Set problem:
Beneath this instruction is a block of data; output from it exactly the lines that run from the one containing "Keep writing the" through the one containing "9.0).build('body', 'neighbour_dark', nb)", inclusive.

Dataset rows:
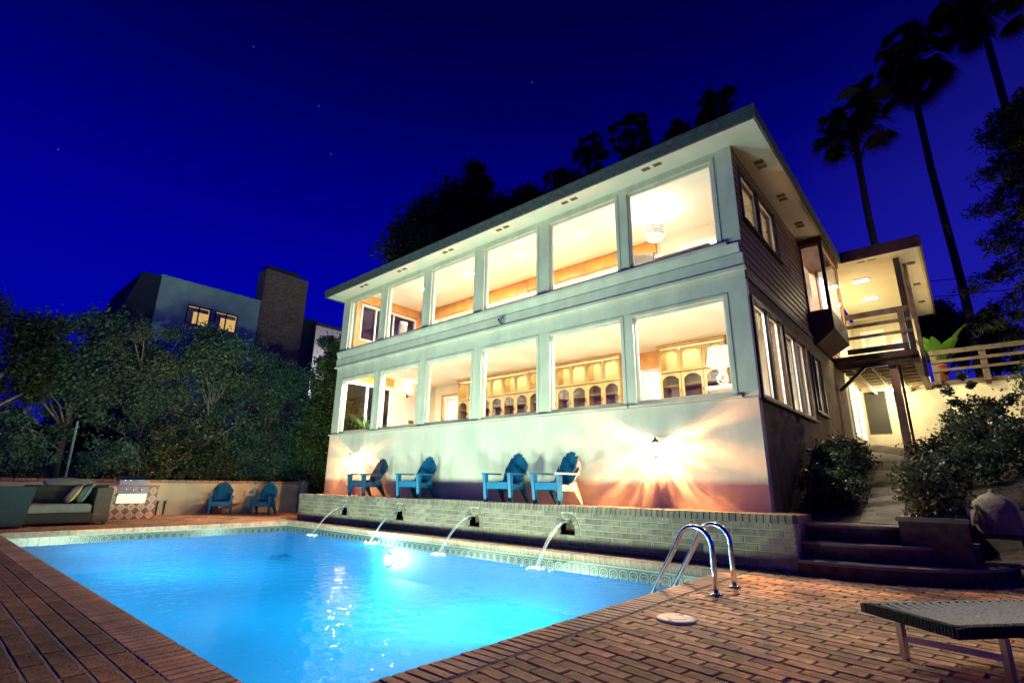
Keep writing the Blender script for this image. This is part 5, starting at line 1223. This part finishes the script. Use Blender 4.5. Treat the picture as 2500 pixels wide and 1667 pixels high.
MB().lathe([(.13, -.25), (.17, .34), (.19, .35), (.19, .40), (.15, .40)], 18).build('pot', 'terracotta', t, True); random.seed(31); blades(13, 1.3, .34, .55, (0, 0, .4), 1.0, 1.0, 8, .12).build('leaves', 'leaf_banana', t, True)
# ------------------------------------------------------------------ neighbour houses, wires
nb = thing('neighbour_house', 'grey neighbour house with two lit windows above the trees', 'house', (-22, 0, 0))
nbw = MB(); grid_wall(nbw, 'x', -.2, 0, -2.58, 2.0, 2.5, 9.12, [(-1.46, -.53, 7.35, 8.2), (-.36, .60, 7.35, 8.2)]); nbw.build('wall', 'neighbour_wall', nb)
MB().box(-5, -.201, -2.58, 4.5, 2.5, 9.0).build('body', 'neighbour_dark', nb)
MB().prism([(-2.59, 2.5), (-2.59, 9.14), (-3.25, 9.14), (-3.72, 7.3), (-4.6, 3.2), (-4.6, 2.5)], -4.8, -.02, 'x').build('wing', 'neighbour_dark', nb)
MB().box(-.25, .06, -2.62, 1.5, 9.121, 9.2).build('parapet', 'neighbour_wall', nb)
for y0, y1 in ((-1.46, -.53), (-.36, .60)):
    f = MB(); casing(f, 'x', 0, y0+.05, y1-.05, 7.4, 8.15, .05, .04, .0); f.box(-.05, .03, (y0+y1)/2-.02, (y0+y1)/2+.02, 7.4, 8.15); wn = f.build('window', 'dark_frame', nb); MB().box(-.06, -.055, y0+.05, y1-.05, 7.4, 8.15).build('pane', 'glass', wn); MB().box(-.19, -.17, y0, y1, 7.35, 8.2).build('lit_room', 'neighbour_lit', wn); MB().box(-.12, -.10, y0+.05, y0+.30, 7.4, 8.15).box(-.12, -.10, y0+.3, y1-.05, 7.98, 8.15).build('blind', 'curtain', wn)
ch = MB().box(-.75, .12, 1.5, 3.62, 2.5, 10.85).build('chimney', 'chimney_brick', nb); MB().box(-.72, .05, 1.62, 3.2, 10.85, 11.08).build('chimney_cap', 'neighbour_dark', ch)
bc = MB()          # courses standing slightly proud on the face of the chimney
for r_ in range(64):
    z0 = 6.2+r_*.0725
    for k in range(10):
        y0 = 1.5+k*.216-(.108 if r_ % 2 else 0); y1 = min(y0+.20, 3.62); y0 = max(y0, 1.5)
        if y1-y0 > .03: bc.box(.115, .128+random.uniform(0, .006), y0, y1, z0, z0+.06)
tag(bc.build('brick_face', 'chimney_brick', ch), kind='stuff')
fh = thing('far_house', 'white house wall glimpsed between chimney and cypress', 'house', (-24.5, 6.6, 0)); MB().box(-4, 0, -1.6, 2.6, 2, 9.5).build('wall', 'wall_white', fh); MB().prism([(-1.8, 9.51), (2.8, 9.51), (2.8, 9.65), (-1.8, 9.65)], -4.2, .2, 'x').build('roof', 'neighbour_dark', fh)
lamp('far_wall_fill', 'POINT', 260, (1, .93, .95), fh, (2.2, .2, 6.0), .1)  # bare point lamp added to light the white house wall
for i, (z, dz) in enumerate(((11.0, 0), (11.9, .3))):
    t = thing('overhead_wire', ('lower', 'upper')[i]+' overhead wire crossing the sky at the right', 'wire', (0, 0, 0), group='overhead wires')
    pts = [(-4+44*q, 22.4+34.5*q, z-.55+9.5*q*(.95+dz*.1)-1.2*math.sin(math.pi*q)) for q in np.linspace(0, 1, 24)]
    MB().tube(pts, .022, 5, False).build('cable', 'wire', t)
==
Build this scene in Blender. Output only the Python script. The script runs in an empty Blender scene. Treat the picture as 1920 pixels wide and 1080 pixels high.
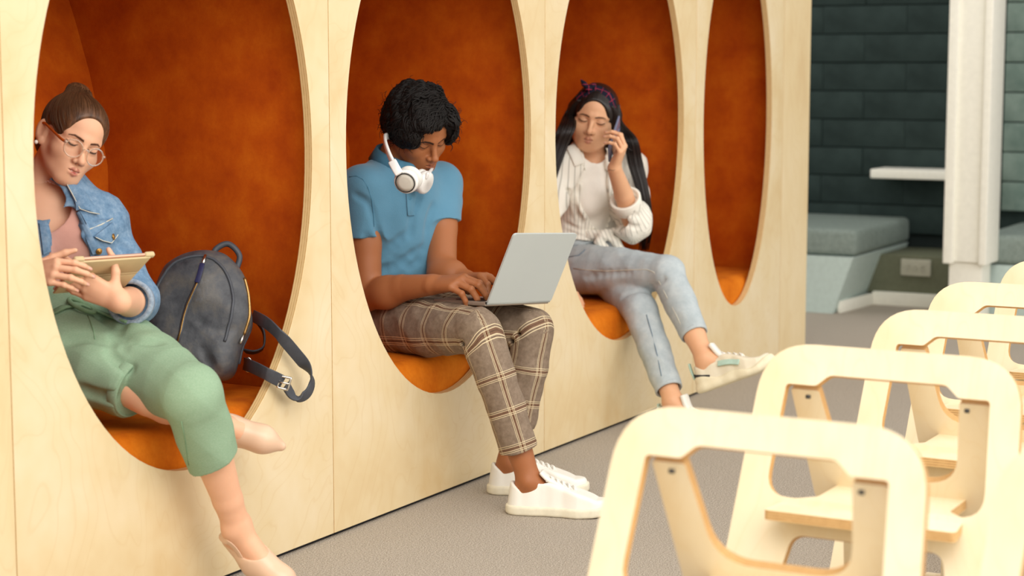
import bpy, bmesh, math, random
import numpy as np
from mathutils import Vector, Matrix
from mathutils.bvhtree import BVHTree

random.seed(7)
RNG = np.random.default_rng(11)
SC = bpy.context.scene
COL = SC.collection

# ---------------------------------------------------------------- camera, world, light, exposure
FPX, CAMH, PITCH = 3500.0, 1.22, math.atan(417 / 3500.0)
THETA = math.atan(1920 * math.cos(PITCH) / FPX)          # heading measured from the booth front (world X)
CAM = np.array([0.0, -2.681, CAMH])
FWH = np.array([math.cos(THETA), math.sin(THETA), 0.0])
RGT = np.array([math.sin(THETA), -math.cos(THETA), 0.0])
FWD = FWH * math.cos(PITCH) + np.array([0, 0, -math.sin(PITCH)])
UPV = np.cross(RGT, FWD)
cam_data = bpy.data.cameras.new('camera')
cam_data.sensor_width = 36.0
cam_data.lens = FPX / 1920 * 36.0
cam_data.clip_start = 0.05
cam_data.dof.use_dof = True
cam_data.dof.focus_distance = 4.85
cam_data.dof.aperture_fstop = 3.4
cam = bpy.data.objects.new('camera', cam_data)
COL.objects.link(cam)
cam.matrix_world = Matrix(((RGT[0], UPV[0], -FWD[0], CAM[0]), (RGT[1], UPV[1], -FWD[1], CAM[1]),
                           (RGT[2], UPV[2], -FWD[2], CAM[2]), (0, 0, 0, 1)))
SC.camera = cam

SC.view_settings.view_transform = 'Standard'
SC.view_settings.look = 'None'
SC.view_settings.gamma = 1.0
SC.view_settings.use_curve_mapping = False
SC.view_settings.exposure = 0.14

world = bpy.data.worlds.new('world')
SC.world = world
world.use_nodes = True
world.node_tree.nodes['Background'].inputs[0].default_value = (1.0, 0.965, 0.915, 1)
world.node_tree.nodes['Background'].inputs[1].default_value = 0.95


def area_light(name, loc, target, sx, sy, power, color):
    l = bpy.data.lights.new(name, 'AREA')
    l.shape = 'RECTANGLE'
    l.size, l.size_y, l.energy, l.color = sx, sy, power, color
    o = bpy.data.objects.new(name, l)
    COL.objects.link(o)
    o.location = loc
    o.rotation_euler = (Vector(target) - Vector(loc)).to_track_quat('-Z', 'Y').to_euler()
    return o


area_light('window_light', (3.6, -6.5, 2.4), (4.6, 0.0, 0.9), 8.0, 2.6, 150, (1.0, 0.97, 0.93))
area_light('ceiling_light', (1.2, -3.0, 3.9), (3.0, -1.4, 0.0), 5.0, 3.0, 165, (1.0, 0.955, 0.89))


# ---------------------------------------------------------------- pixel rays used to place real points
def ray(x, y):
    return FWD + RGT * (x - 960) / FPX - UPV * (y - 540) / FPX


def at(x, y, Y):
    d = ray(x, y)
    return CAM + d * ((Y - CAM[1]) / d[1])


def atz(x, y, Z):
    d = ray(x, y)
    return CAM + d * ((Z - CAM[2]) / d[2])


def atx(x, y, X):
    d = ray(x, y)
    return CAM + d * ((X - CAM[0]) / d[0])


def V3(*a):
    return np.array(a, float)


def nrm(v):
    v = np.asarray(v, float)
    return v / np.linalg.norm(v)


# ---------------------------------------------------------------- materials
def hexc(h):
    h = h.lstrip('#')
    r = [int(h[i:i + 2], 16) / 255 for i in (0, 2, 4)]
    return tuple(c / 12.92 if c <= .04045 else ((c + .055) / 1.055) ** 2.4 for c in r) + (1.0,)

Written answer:
Keep writing the Blender script for this image. This is part 5, starting at line 1223. This part finishes the script. Use Blender 4.5. Treat the picture as 2500 pixels wide and 1667 pixels high.
MB().lathe([(.13, -.25), (.17, .34), (.19, .35), (.19, .40), (.15, .40)], 18).build('pot', 'terracotta', t, True); random.seed(31); blades(13, 1.3, .34, .55, (0, 0, .4), 1.0, 1.0, 8, .12).build('leaves', 'leaf_banana', t, True)
# ------------------------------------------------------------------ neighbour houses, wires
nb = thing('neighbour_house', 'grey neighbour house with two lit windows above the trees', 'house', (-22, 0, 0))
nbw = MB(); grid_wall(nbw, 'x', -.2, 0, -2.58, 2.0, 2.5, 9.12, [(-1.46, -.53, 7.35, 8.2), (-.36, .60, 7.35, 8.2)]); nbw.build('wall', 'neighbour_wall', nb)
MB().box(-5, -.201, -2.58, 4.5, 2.5, 9.0).build('body', 'neighbour_dark', nb)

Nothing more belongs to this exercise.